WHAT IS NEEDED:
Only the lines from the start of the material through the line containing "m = MB(); ring(m, [p" are to be extracted, exactly as they appear.
** begin EXTRACTED MATERIAL **
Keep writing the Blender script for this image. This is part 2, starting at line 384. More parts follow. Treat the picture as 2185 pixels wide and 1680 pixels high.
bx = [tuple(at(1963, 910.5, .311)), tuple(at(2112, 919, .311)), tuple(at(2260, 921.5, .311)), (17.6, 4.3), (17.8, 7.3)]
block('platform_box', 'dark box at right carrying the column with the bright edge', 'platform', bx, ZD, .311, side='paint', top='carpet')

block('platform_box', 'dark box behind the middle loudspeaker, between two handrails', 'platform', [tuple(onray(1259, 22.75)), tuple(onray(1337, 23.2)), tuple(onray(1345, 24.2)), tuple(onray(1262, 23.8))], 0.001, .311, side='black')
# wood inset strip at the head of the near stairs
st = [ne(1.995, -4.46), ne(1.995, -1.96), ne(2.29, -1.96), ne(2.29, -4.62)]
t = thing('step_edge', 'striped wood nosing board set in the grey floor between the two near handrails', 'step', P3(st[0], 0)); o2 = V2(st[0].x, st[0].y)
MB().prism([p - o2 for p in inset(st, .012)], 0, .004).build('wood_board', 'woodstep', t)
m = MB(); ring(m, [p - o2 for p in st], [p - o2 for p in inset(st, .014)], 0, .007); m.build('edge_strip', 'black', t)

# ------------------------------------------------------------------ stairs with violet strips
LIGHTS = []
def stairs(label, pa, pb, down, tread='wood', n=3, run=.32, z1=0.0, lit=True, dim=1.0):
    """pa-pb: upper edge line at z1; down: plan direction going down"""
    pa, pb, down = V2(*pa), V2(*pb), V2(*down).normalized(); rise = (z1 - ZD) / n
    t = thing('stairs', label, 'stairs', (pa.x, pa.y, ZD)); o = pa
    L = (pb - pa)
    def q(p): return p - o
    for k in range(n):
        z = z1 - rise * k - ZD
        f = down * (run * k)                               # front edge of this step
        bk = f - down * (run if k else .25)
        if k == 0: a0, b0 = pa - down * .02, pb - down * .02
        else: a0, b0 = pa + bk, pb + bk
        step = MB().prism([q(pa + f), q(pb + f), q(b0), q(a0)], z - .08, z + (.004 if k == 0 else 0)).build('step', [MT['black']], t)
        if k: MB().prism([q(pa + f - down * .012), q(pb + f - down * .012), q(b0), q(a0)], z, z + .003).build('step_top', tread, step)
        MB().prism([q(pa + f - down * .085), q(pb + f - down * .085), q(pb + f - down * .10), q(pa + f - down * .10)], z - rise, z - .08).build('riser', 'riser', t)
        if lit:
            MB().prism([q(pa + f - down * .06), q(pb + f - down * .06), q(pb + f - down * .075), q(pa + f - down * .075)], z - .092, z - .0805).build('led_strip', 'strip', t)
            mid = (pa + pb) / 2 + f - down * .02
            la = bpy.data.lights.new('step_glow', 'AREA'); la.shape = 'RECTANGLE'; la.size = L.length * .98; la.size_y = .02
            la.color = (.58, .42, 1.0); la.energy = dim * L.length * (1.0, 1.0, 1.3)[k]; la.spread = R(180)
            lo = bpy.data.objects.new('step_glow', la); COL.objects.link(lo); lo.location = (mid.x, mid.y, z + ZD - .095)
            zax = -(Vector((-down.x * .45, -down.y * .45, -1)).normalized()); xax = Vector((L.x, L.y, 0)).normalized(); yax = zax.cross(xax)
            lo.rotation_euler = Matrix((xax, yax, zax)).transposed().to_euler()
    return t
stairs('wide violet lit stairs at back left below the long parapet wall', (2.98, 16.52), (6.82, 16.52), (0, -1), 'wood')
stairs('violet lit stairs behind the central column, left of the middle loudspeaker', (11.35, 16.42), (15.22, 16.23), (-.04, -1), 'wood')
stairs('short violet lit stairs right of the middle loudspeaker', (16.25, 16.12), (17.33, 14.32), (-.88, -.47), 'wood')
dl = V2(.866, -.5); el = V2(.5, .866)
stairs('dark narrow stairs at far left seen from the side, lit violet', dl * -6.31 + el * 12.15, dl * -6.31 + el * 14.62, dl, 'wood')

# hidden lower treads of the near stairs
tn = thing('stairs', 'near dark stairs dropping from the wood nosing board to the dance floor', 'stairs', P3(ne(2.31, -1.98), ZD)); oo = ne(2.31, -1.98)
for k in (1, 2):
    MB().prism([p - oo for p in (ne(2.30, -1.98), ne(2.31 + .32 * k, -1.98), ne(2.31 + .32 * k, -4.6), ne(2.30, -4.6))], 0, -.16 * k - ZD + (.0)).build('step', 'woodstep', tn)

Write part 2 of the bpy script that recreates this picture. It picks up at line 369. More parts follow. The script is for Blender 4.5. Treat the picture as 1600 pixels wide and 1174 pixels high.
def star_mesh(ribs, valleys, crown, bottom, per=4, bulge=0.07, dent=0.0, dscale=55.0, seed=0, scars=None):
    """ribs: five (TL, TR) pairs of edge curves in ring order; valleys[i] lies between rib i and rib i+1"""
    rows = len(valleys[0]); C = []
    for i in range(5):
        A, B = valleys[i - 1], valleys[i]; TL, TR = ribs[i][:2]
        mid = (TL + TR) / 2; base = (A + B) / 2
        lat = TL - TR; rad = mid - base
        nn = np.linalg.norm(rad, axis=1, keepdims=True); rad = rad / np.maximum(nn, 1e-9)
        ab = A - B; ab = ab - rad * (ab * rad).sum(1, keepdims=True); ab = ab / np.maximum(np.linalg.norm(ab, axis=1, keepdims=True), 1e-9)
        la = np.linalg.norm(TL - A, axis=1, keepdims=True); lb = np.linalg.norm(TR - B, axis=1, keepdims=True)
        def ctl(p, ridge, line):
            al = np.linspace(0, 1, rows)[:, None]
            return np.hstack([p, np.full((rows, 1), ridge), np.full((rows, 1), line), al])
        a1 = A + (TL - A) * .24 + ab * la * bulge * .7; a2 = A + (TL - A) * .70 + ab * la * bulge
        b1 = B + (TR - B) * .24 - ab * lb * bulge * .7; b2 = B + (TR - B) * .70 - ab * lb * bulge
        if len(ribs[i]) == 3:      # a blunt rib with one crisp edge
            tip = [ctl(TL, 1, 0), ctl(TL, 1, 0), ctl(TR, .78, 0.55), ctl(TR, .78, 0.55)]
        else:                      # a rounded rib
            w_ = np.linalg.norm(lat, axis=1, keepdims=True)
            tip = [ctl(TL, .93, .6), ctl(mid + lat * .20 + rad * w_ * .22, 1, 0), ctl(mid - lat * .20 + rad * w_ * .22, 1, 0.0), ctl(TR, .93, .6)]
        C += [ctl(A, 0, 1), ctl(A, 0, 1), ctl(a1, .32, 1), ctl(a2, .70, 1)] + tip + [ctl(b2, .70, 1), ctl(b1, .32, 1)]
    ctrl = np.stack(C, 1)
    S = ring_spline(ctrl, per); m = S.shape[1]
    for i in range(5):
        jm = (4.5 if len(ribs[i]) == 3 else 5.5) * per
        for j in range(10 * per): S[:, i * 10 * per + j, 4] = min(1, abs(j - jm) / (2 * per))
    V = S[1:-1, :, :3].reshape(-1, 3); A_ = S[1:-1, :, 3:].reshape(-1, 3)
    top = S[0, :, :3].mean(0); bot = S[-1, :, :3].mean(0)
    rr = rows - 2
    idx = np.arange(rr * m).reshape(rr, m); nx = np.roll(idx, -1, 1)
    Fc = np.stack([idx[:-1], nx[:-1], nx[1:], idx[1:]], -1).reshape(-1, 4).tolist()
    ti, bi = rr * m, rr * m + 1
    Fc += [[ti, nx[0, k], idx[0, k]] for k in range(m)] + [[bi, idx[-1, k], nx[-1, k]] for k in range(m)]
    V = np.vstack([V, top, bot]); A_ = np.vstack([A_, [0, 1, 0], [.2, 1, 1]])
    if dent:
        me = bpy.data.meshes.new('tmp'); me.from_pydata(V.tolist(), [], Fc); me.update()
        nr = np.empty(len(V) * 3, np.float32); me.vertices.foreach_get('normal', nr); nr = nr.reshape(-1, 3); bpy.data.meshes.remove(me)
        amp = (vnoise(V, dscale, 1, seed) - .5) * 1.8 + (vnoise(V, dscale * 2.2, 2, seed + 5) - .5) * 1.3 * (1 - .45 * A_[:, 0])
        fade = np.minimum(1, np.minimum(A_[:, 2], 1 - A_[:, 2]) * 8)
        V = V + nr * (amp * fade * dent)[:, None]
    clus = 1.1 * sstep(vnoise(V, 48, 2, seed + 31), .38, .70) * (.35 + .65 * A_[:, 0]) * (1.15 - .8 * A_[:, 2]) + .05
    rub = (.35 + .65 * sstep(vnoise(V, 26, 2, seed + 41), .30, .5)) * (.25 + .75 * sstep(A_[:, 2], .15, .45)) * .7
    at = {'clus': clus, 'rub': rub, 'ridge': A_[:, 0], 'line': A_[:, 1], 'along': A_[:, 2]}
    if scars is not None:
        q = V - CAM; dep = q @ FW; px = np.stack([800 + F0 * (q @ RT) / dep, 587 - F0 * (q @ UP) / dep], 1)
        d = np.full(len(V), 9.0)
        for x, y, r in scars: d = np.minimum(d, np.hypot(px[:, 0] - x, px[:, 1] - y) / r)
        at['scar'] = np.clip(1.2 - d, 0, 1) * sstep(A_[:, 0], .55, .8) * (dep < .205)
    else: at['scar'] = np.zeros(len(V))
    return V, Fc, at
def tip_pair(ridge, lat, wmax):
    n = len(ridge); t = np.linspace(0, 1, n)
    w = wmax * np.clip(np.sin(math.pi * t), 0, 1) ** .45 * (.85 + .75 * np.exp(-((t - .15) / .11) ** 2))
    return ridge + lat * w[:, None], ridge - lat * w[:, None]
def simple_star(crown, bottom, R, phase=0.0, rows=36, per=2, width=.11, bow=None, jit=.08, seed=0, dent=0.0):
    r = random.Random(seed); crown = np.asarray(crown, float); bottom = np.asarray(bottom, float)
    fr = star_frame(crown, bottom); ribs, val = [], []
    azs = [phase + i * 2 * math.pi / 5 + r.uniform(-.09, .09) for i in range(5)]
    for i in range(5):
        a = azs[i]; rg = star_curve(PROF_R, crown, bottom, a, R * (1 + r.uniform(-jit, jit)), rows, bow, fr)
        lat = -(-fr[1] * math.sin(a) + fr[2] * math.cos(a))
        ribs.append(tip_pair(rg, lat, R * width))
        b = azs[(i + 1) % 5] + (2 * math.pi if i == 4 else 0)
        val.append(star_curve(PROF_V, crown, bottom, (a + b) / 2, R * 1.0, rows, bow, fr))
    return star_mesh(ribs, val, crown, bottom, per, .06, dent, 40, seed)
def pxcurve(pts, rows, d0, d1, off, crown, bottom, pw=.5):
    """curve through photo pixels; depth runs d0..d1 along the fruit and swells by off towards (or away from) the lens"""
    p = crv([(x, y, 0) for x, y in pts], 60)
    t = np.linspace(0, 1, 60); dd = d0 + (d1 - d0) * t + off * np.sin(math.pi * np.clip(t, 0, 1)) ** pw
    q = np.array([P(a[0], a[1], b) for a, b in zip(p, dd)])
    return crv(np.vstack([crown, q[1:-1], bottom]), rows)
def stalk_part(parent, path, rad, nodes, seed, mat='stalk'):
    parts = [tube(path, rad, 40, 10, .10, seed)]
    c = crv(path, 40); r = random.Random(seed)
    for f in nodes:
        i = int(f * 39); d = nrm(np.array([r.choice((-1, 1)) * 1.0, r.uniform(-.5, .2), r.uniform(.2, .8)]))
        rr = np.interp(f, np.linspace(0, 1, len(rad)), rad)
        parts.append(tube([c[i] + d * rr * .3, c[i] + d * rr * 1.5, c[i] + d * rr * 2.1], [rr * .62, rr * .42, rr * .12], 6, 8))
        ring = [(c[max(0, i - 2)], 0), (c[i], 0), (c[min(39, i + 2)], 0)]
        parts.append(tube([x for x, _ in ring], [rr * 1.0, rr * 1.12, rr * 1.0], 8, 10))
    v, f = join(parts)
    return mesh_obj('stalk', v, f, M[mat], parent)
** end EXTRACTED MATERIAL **
TASK OUTPUT:
Keep writing the Blender script for this image. This is part 2, starting at line 384. More parts follow. Treat the picture as 2185 pixels wide and 1680 pixels high.
bx = [tuple(at(1963, 910.5, .311)), tuple(at(2112, 919, .311)), tuple(at(2260, 921.5, .311)), (17.6, 4.3), (17.8, 7.3)]
block('platform_box', 'dark box at right carrying the column with the bright edge', 'platform', bx, ZD, .311, side='paint', top='carpet')

block('platform_box', 'dark box behind the middle loudspeaker, between two handrails', 'platform', [tuple(onray(1259, 22.75)), tuple(onray(1337, 23.2)), tuple(onray(1345, 24.2)), tuple(onray(1262, 23.8))], 0.001, .311, side='black')
# wood inset strip at the head of the near stairs
st = [ne(1.995, -4.46), ne(1.995, -1.96), ne(2.29, -1.96), ne(2.29, -4.62)]
t = thing('step_edge', 'striped wood nosing board set in the grey floor between the two near handrails', 'step', P3(st[0], 0)); o2 = V2(st[0].x, st[0].y)
MB().prism([p - o2 for p in inset(st, .012)], 0, .004).build('wood_board', 'woodstep', t)
m = MB(); ring(m, [p - o2 for p in st], [p - o2 for p in inset(st, .014)], 0, .007); m.build('edge_strip', 'black', t)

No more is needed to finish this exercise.